Your Craft is More Important than Your Pride
To paraphrase a quote from a famous, rather dusty book-turned-movie(s) you might be familiar with: pride is the creativity-killer.
It is an undeniable roadblock in a Christian creative’s ability to create for the Lord and grow in the gifts that He has given them. Every time a creative says “my skills are enough”, “I can do this all on my own”, “I don’t want anyone to help me with this”, “I don’t need any advice”, or “look at what I have created all under my own power”, they limit themselves.
(And, also, that is the sin of pride [which we all do!], which is arguably significant to one’s overall spiritual health than it is to their creative projects, but today we are just focusing on the creative side of things.)
Two big things happen when a person says “me, myself, and I are enough alone for xyz project”. The first is that they take the entire success or failure of the project onto themselves. The burden of whether or not a project is successful rests on if they have all of the skills, talents, and resources necessary to complete it.

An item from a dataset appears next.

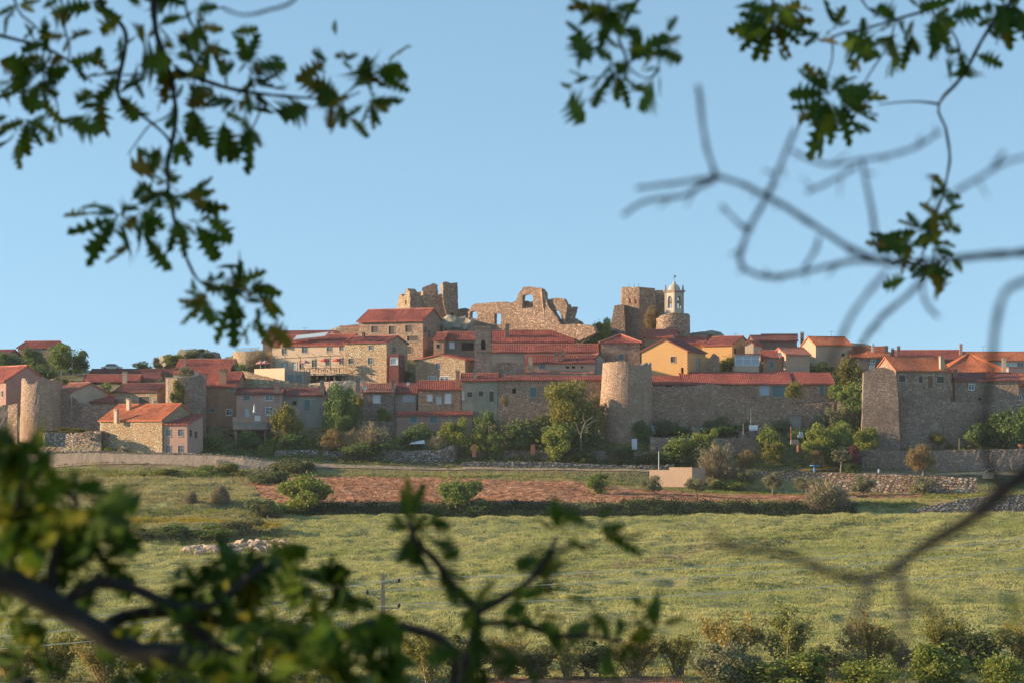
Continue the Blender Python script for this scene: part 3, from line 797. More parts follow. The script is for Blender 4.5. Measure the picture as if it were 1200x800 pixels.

Think of Bezalel trying to create the entire Tabernacle without the help of others, or the help of the Holy Spirit to guide him. Think of how impossible a task it would have been to create the dwelling place of God in the desert while in exile without His help, whether it be supernatural guidance or material and practical support. It’d be impossible. He would’ve either failed or collapsed under the pressure.
Here is the thing about projects intended for God’s kingdom: they are often beyond what one person can handle in a vacuum, requiring either the help of those around the creative or God’s wisdom itself. Pride takes the entire project and places it on the shoulders of the creative, making for an incredibly heavy yoke; “failure means you have failed yourself, your audience, and the Kingdom of God.”
The second thing that happens is that the project stops being a sacrifice for God. It stops being about His Kingdom at all. It becomes a sacrifice to the creative’s own abilities, talents, and self. Pride in one’s gifts is a type of idolatry, removing the One who provided them — you guessed it, God — from His rightful place on the creative heart. This is an exhausting place to be, spiritually, mentally, emotionally, and even physically because it takes the creative from communion with the God, the very One who has blessed and continues to bless them with the ability to create. Projects that should be easy and straightforward become exhausting, confusing, and impossible without the help of either God or the resources He has provided.
In God’s perfect and good will for a creative’s gifts and their life is both strength and wisdom in addition to built-in room for failure. He is a merciful God! He understands that we are going to fail and, sometimes, fail spectacularly. That is okay! He can use even these failures for His kingdom. That is where the freedom from pride comes from; permission to fail, and the knowledge that failure is not the end.
Putting it into Action
Take some time this week to search your heart for pride (you can ask God to help!). Is there any area of your creativity that makes you go “Why, yes, I am the best. No one else can beat me in this.” or “I don’t need anyone’s help with this, whether its God or man, I can do it on my own!”? Or, perhaps, some sneakier type of pride that makes you idolize your work; putting your creative projects on the throne of your heart, as your whole identity? If you are a human that isn’t Jesus, you probably said yes to these questions in some way or another. If you didn’t say yes, I’d recommend you go through them again, just to be sure.
Once you’ve found where you are putting your pride — whether it be big, small, about the creative process itself, about your creations, or about your talents and abilities — repent to the Lord. It might not be a one-and-done process, it might take time to correct the thoughts and habits that have been there for a while, but repent. Turn your work, your talents, and your creativity over to God and let Him guide you. Set aside your “I must create alone!!” and reach out to the people He has put in your life to help. And, have grace for yourself. This is a struggle all us creatives face!
“God opposes the proud, but gives grace to the humble.”
“Do not boast about tomorrow, for you do not know what a day may bring.”
“For who makes you different from anyone else? What do you have that you did not receive? And if you did receive it, why do you boast as though you did not?”